§ **MATERIAL PROVIDED**:
## START
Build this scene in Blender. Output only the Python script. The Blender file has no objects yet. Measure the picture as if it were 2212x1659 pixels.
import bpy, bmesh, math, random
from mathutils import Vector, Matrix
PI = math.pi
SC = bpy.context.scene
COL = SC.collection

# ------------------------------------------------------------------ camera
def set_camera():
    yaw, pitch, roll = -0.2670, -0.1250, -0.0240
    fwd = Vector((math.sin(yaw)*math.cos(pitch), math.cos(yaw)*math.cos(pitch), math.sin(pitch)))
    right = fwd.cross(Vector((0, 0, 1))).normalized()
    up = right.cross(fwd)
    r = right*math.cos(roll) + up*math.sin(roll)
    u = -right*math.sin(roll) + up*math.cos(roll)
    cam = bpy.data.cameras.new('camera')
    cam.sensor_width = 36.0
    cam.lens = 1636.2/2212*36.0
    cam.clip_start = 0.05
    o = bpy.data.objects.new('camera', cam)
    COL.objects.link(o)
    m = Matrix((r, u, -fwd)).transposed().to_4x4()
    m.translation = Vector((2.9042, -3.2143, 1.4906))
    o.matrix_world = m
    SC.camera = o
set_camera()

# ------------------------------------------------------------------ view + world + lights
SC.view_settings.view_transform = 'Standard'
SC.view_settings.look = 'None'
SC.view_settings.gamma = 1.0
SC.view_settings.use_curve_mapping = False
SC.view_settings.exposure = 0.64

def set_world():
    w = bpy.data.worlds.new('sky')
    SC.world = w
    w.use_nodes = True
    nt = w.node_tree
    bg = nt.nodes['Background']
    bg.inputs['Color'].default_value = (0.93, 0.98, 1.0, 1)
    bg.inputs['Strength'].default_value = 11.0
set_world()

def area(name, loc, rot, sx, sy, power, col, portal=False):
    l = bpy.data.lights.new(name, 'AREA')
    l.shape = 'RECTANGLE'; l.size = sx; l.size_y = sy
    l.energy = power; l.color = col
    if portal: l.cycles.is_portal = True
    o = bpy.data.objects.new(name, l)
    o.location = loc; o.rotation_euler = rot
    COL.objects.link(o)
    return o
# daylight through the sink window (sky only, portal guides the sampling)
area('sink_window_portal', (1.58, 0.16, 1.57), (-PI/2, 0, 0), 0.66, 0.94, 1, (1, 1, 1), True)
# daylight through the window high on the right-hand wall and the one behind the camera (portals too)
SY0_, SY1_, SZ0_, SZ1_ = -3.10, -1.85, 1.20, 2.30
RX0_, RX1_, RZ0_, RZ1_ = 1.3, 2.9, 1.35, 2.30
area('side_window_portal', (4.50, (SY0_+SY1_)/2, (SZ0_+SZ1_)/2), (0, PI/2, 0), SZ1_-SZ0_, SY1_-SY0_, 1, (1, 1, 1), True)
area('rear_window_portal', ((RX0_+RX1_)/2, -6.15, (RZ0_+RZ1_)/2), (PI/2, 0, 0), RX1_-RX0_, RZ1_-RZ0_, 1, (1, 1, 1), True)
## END
## START
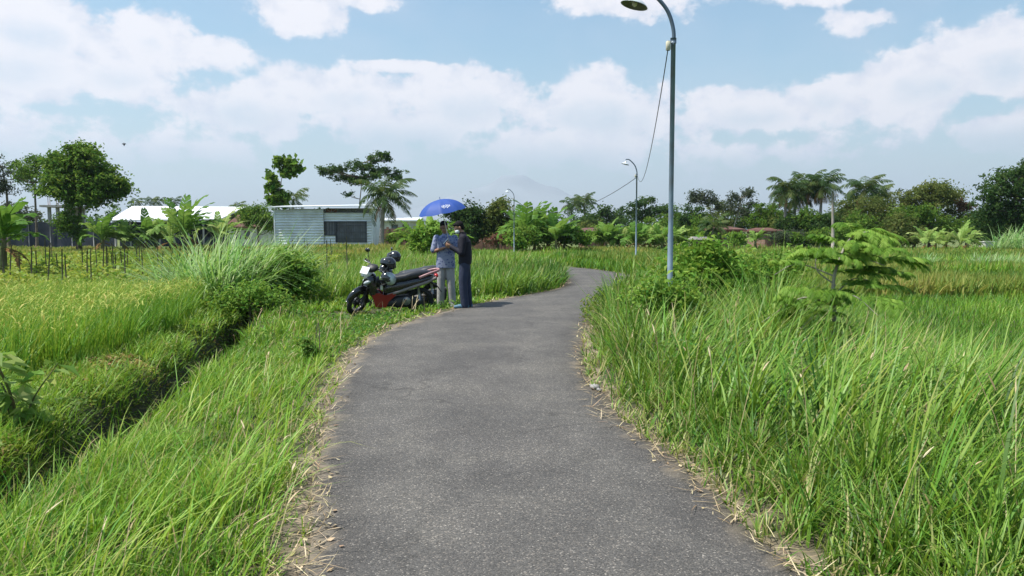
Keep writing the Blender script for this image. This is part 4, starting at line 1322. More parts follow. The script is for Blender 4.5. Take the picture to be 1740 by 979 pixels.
## END
## START
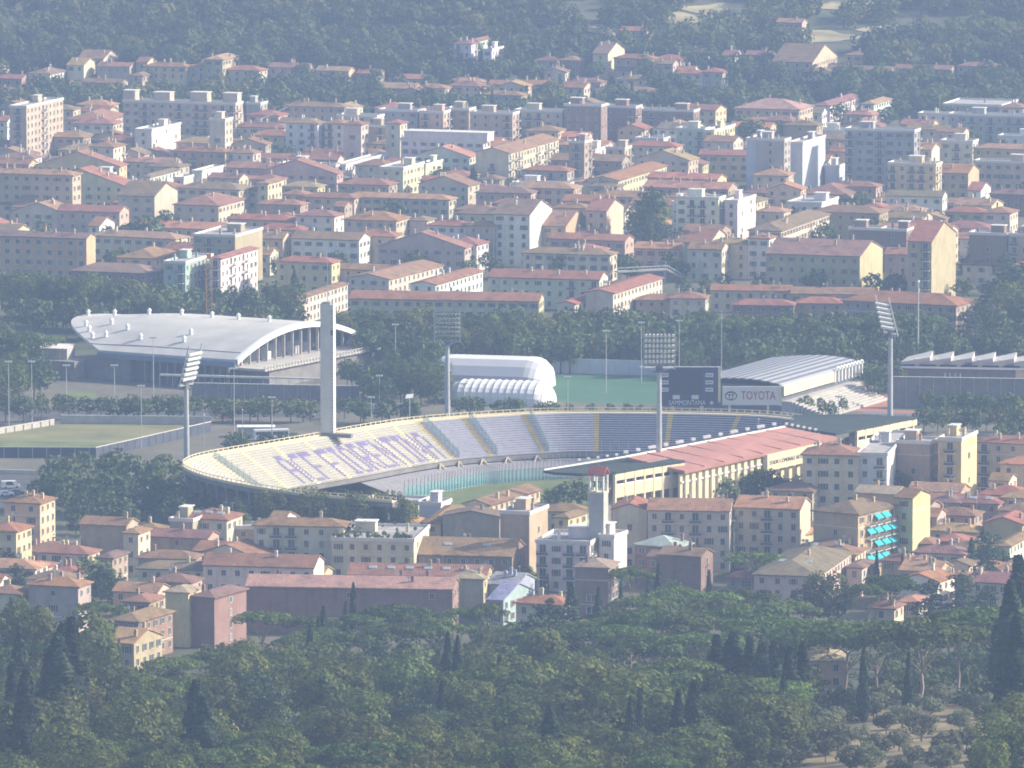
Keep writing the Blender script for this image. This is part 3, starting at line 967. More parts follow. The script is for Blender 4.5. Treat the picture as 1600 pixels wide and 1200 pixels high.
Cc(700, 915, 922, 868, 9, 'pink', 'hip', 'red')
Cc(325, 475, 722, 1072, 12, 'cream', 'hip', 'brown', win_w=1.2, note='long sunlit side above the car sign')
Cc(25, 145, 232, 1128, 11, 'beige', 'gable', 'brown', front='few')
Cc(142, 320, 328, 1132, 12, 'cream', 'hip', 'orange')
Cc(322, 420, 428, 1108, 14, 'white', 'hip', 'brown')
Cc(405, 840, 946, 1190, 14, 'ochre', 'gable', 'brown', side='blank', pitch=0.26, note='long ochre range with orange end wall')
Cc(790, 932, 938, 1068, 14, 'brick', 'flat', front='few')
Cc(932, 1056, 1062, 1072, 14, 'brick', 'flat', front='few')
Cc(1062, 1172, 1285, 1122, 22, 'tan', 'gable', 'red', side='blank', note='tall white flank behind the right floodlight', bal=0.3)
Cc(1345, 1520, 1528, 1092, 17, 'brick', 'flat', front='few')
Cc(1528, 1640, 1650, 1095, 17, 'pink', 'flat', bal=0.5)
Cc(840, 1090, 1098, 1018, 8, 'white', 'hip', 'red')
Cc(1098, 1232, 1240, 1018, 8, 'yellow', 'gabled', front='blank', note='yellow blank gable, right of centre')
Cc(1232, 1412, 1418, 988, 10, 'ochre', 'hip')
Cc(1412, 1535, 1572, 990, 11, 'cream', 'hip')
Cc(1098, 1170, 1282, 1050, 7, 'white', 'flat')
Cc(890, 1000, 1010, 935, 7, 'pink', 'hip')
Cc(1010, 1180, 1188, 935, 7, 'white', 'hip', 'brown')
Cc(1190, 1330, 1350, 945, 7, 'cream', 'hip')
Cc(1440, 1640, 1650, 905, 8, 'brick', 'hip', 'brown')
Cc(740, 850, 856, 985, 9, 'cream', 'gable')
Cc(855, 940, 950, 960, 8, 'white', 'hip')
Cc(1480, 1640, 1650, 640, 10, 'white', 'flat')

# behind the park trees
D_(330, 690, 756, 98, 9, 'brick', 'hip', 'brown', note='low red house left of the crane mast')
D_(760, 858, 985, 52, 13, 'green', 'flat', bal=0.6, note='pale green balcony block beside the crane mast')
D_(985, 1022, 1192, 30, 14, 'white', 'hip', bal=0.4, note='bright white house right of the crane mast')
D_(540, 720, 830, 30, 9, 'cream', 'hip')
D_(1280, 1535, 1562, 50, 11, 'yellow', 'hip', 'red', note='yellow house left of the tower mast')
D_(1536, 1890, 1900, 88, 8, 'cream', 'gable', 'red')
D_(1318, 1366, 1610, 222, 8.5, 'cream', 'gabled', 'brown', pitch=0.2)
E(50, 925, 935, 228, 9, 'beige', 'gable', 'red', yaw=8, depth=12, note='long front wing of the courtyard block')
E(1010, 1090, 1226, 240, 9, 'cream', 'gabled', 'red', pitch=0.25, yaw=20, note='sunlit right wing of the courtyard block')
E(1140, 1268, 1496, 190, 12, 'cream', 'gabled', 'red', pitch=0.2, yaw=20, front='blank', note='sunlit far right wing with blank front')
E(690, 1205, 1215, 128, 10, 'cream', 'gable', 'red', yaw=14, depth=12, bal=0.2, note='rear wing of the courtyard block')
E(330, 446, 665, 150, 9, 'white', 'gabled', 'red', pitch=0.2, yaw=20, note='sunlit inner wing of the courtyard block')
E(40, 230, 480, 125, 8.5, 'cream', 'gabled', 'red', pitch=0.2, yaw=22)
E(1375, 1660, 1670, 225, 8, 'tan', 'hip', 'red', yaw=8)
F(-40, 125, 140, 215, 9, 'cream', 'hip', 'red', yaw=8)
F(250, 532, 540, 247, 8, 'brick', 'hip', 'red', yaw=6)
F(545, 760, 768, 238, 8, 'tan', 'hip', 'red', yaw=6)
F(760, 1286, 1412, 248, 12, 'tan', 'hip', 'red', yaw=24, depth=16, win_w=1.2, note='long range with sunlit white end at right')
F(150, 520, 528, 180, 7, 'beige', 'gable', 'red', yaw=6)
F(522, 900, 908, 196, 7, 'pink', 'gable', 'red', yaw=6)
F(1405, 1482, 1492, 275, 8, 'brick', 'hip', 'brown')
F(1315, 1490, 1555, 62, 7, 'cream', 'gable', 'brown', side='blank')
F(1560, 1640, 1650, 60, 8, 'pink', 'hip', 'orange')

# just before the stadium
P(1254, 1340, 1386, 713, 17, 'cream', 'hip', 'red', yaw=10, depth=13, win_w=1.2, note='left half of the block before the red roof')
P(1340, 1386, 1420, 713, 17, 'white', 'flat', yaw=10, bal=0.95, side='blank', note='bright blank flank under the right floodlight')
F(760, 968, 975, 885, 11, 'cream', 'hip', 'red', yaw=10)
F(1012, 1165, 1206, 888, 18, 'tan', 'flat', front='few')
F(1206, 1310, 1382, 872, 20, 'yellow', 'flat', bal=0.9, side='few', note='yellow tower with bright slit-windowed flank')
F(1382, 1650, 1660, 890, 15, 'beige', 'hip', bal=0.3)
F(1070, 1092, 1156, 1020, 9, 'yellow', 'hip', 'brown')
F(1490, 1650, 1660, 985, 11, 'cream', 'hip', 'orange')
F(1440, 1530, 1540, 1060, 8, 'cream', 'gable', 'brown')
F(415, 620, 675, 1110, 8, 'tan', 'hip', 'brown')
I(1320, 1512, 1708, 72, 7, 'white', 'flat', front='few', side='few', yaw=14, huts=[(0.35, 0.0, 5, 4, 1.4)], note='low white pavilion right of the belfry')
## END
§ **WHAT IS NEEDED**: Within the listing above, locate the line containing "Build this scene" and the line containing "COL = SC.collection". Reproduce those two lines and all lines between them exactly, with nothing added.

§ **COMPLETE ANSWER**:
Build this scene in Blender. Output only the Python script. The Blender file has no objects yet. Measure the picture as if it were 2212x1659 pixels.
import bpy, bmesh, math, random
from mathutils import Vector, Matrix
PI = math.pi
SC = bpy.context.scene
COL = SC.collection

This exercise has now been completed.